Che effetto le fece trovarsi, poco più che ventenne, alle dipendenze di un ex commissario tecnico reduce da una semifinale Mondiale e dalla panchina azzurra?
«In quel periodo sono stato molto fortunato. Al Milan mi aveva allenato Sacchi, a Cesena ho conosciuto Vicini. Azeglio aveva un carisma incredibile e noi un grandissimo rispetto per lui. Fu bravissimo a toccare i tasti giusti e, se il campionato fosse durato di più, probabilmente saremmo passati dalla zona retrocessione alla zona promozione».
Il suo legame con Cesena nacque proprio in quel periodo?
«Sì, avevo 23 anni, e capii subito che a fine carriera mi sarei trasferito in questa splendida città, dove vivo ancora. Mi ero trovato molto bene anche a Reggio Emilia, solo che Cesena ha il mare vicinissimo. Da milanese, di Bruzzano e Comasina, due zone difficili, mi sono sentito subito in paradiso e ho capito che Cesena sarebbe diventata la mia città. Alla fine del secondo anno, dopo aver conosciuto mia moglie, comprai anche casa».

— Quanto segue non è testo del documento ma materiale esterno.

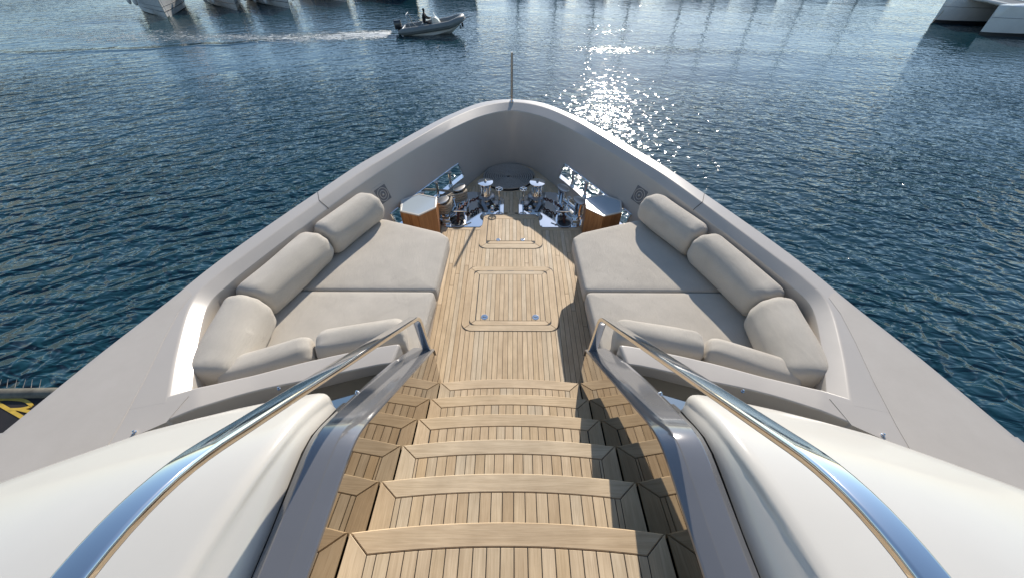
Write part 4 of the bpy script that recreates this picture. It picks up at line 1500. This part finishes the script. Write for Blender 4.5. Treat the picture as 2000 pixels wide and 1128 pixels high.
cons = put(MB().loft([[(.35, -.38, .46), (.35, -.38, 1.05), (.35, .38, 1.05), (.35, .38, .46)], [(.75, -.38, .46), (.62, -.36, 1.18), (.62, .36, 1.18), (.75, .38, .46)],
                      [(1.10, -.30, .46), (.85, -.28, .95), (.85, .28, .95), (1.10, .30, .46)]], close_u=True, caps=True), 'console', M_WHITE, rb, smooth=20, bevel=.03)
put(MB().loft([[(.60, -.33, 1.17), (.50, -.28, 1.42)], [(.66, -.15, 1.19), (.56, -.13, 1.46)], [(.66, .15, 1.19), (.56, .13, 1.46)], [(.60, .33, 1.17), (.50, .28, 1.42)]]), 'windscreen', M_TABLE, cons)
put(MB().tube([(.30 - .02 * math.sin(k * math.pi / 8), math.cos(k * math.pi / 8) * .17, 1.0 + math.sin(k * math.pi / 8) * .16) for k in range(16)], .015, 6, closed=True), 'steering_wheel', M_RUBBER, cons)
put(MB().box((-.55, -.36, .46), (-.05, .36, .80)), 'seat', M_RIBTUBE, rb, bevel=.04)
arch = bezier_path([(-1.35, -.72, .70), (-1.55, -.62, 1.55), (-1.55, .62, 1.55), (-1.35, .72, .70)], [.15, .15], 6)
put(MB().tube([tuple(p) for p in arch], .03, 8), 'arch', M_DSTEEL, rb)
for s in (-1, 1):
    put(MB().tube([(-.75, s * .70, .68), (-1.50, s * .63, 1.30)], .024, 7), 'arch_brace', M_DSTEEL, rb)
eng = put(MB().loft([[(x, y * w_, z) for x, y in rounded([(-.30, -.20), (.26, -.20), (.26, .20), (-.30, .20)], .10, 4)] for z, w_ in ((.62, .7), (.70, 1), (.95, 1.0), (1.12, .92), (1.20, .6))], close_u=True, caps=True), 'outboard_cowling', M_NAVY, rb, smooth=50)
eng.data.transform(Matrix.Translation((-2.42, 0, 0)))
put(MB().tube([(-2.42, 0, .66), (-2.48, 0, -.45)], [.13, .08], 8), 'outboard_leg', M_RUBBER, rb)
put(MB().box((-2.08, -.72, .05), (-1.98, .72, .72)), 'transom', M_HULLW, rb, bevel=.02)
for s in (-1, 1):
    for x in (-.9, -.1, .7):
        put(MB().tube([(x, s * .80, .79 + .02 * x), (x + .16, s * .80, .83 + .02 * x), (x + .32, s * .80, .79 + .02 * x)], .02, 6), 'grab_handle', M_RIBDK, rb)
put(MB().ball((2.72, -.22, .45), .11, 8, (.8, .8, 1.5)), 'bow_fender', M_RUBBER, rb)
put(MB().ball((2.55, -.45, .36), .10, 8, (.8, .8, 1.4)), 'bow_fender', M_RIBTUBE, rb)
RIB_LOC, RIB_RZ, RIB_P = (-5.65, 30.75, WZ - .08), rad(3), rad(-5)
RIB_S = .84
place(rb, RIB_LOC, RIB_RZ, RIB_P)
rb.scale = (RIB_S,) * 3

# the driver: one continuous skinned body, standing half seated at the wheel
J = {'pelvis': (-.30, 0, .86), 'spine': (-.29, 0, 1.08), 'chest': (-.24, 0, 1.30), 'neck': (-.20, 0, 1.47), 'headlo': (-.185, 0, 1.56), 'headmid': (-.175, 0, 1.65), 'headtop': (-.18, 0, 1.745),
     'shl': (-.23, .19, 1.40), 'ell': (-.10, .27, 1.17), 'wrl': (.14, .19, 1.09), 'hal': (.24, .16, 1.09),
     'shr': (-.23, -.19, 1.40), 'elr': (-.10, -.27, 1.17), 'wrr': (.14, -.19, 1.09), 'har': (.24, -.16, 1.09),
     'hpl': (-.28, .11, .82), 'knl': (.12, .14, .80), 'anl': (.10, .14, .53), 'tol': (.26, .15, .495),
     'hpr': (-.28, -.11, .82), 'knr': (.12, -.14, .80), 'anr': (.10, -.14, .53), 'tor': (.26, -.15, .495)}
RA = {'pelvis': .175, 'spine': .175, 'chest': .20, 'neck': .062, 'headlo': .075, 'headmid': .098, 'headtop': .07, 'shl': .095, 'shr': .095, 'ell': .068, 'elr': .068, 'wrl': .038, 'wrr': .038,
      'hal': .034, 'har': .034, 'hpl': .105, 'hpr': .105, 'knl': .072, 'knr': .072, 'anl': .05, 'anr': .05, 'tol': .04, 'tor': .04}
E_ = [('pelvis', 'spine'), ('spine', 'chest'), ('chest', 'neck'), ('neck', 'headlo'), ('headlo', 'headmid'), ('headmid', 'headtop'), ('chest', 'shl'), ('shl', 'ell'), ('ell', 'wrl'), ('wrl', 'hal'),
      ('chest', 'shr'), ('shr', 'elr'), ('elr', 'wrr'), ('wrr', 'har'), ('pelvis', 'hpl'), ('hpl', 'knl'), ('knl', 'anl'), ('anl', 'tol'), ('pelvis', 'hpr'), ('hpr', 'knr'), ('knr', 'anr'), ('anr', 'tor')]
nm = list(J)
me = bpy.data.meshes.new('person')
me.from_pydata([J[k] for k in nm], [(nm.index(a), nm.index(b)) for a, b in E_], [])
pr = bpy.data.objects.new('person', me)
C.objects.link(pr)
sk = pr.modifiers.new('skin', 'SKIN')
for i, k in enumerate(nm):
    v = me.skin_vertices[0].data[i]
    v.radius = (RA[k], RA[k])
    v.use_root = (k == 'pelvis')
su = pr.modifiers.new('sub', 'SUBSURF')
su.levels = su.render_levels = 2
me.materials.append(M_CLOTH.m)
MB().ball((-.168, 0, 1.635), .086, 12, (.93, .80, 1.18)).build('face', M_SKIN, pr)
hb = MB().ball((-.188, 0, 1.675), .100, 12, (1.0, .90, 1.02)).build('hair', M_CLOTH, pr)
for s in (-1, 1):
    hd = MB()
    for j in range(4):
        y0 = s * (.155 + .018 * (j - 1.5))
        hd.tube([(.235, y0, 1.105 - .004 * j), (.275, y0, 1.100), (.300, y0, 1.075), (.285, y0, 1.050)], [.0115, .0105, .0095, .008], 6)
    hd.tube([(.225, s * .12, 1.10), (.255, s * .105, 1.085), (.282, s * .108, 1.07)], [.013, .011, .009], 6)
    hd.ball((.225, s * .155, 1.098), .043, 8, (1, .95, .5))
    hd.build('hand', M_SKIN, pr)
tag(pr, 'person in dark jacket and dark hair sitting at the wheel of the inflatable', 'person')
place(pr, RIB_LOC, RIB_RZ, RIB_P)
pr.scale = (RIB_S,) * 3

# ------------------------------------------------------------------ black tender at the left edge
td = empty('moored_tender', (-8.9, 2.75, WZ), 'black covered tender with weathered grey rim and yellow lettering, lower left edge', 'tender')
rim = bezier_path([(-10.4, 3.00, -2.47), (-7.10, 3.08, -2.45), (-6.95, 2.7, -2.45), (-6.95, .6, -2.5), (-10.4, .5, -2.5)], [.22, .3, .3], 8)
MB().tube([tuple(p) for p in rim], .085, 12).build('rim_tube', M_WEATHER, td, smooth=60)
MB().prism(rounded([(-10.4, .5), (-6.95, .5), (-6.95, 3.02), (-10.4, 3.02)], .25), -3.1, -2.46).build('body', M_BLACKCV, td, smooth=0, bevel=.02)
for i in range(8):
    x = -8.45 + i * .13
    MB().tube([(x, 3.15, -2.42), (x - .035 + .012 * (i % 3), 3.27, -2.36)], [.005, .002], 5).build('lashing', M_ROPE, td)


def stroke(pts, w, dz=0.0):
    P = [Vector(p) for p in pts]
    L_, R2 = [], []
    for i, p in enumerate(P):
        t = (P[min(i + 1, len(P) - 1)] - P[max(i - 1, 0)]).normalized()
        n_ = Vector((-t.y, t.x)) * w / 2
        L_.append(p + n_)
        R2.append(p - n_)
    mb = MB()
    n = len(P)
    z0, z1 = -2.462, -2.452 + dz
    vs = [(q.x, q.y, z) for z in (z0, z1) for q in L_ + R2]
    fs = []
    for k, z in ((0, 0), (2 * n, 1)):
        fs += [(k + i, k + i + 1, k + n + i + 1, k + n + i) for i in range(n - 1)]
    fs += [(i, i + 1, 2 * n + i + 1, 2 * n + i) for i in range(n - 1)] + [(n + i, n + i + 1, 3 * n + i + 1, 3 * n + i) for i in range(n - 1)]
    fs += [(0, n, 3 * n, 2 * n), (n - 1, 2 * n - 1, 4 * n - 1, 3 * n - 1)]
    return mb.add(vs, fs)


# the visible yellow letter R, stem running towards the yacht
mb = stroke([(-8.12, 2.945), (-7.30, 2.63)], .05)
bowl = bezier_path([(-8.10, 2.945, 0), (-7.92, 2.975, 0), (-7.62, 2.955, 0), (-7.40, 2.85, 0), (-7.56, 2.80, 0), (-7.72, 2.795, 0)], [.1, .1, .08, .05], 5)
b2 = stroke([(q.x, q.y) for q in bowl], .045, .002)
b3 = stroke([(-7.58, 2.80), (-7.25, 2.735)], .045, .004)
for q in (b2, b3):
    mb.add(q.v, q.f)
mb.build('lettering', M_YELLOW, td, smooth=0)
MB().box((-8.30, 2.58, -2.46), (-7.86, 2.66, -2.43)).build('cleat', M_HULLW, td, bevel=.01)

A Monza, invece, lei ha giocato a fine carriera, dal 1999 al 2001. Che esperienza è stata?
«Mi sono divertito. Ero più maturo ed equilibrato, sul campo potevo esprimere tutte le mie qualità che avevo in quel momento. Nel 2000 ci siamo salvati brillantemente, l’anno dopo siamo retrocessi anche perché c’erano problemi in società. Monza era una realtà familiare e con poche pressioni, che naturalmente viveva all’ombra di Milano».
Con l’avvento di Berlusconi e Galliani le cose sono cambiate.
«Ho avuto la fortuna di conoscerli al Milan: dal punto di vista organizzativo e del carisma sono sempre stati due vincenti. Tutto quello che hanno toccato nel calcio, anche a Monza, lo hanno trasformato in oro».
Oggi il Monza come le sembra?
«Una squadra fortissima, costruita per tornare subito in Serie A. La cosa più difficile l’hanno superata nel giro di un mese: l’adattamento alla B. Ora hanno imboccato la strada giusta».
Del Cesena di quest’anno, invece, cosa le piace di più?
«Innanzitutto la spensieratezza e la leggerezza con cui giocano e qui il merito maggiore è di Mignani. Ho giocato con Michele a Siena, è sempre stato un uomo equilibrato e intelligente e l’allenatore che vedo mi ricorda molto il calciatore con cui ho giocato. Tutti i calciatori hanno voglia di avere la palla e di giocarla, poi il Cesena mi dà l’impressione che sia sempre difficile fargli gol, a partire dal portiere: Klinsmann è davvero forte. Per segnare al Cesena te la devi guadagnare. Davanti mi piace la gamba di Ciervo e Blesa, due giocatori che non conoscevo. E poi sono contento di vedere sempre dal primo minuto tre ragazzi del settore giovanile».
A proposito di giovani, considerando le voci della scorsa estate, le dispiace non allenare la Primavera?
«Sì. Nel mio percorso ho fatto tutte le categorie e mi sarebbe piaciuto chiudere il cerchio. Non ci siamo trovati: purtroppo è andata così. Ognuno ha le proprie idee, ci mancherebbe, purtroppo le tempistiche della decisione mi hanno un po’ penalizzato, ma non ce l’ho con nessuno».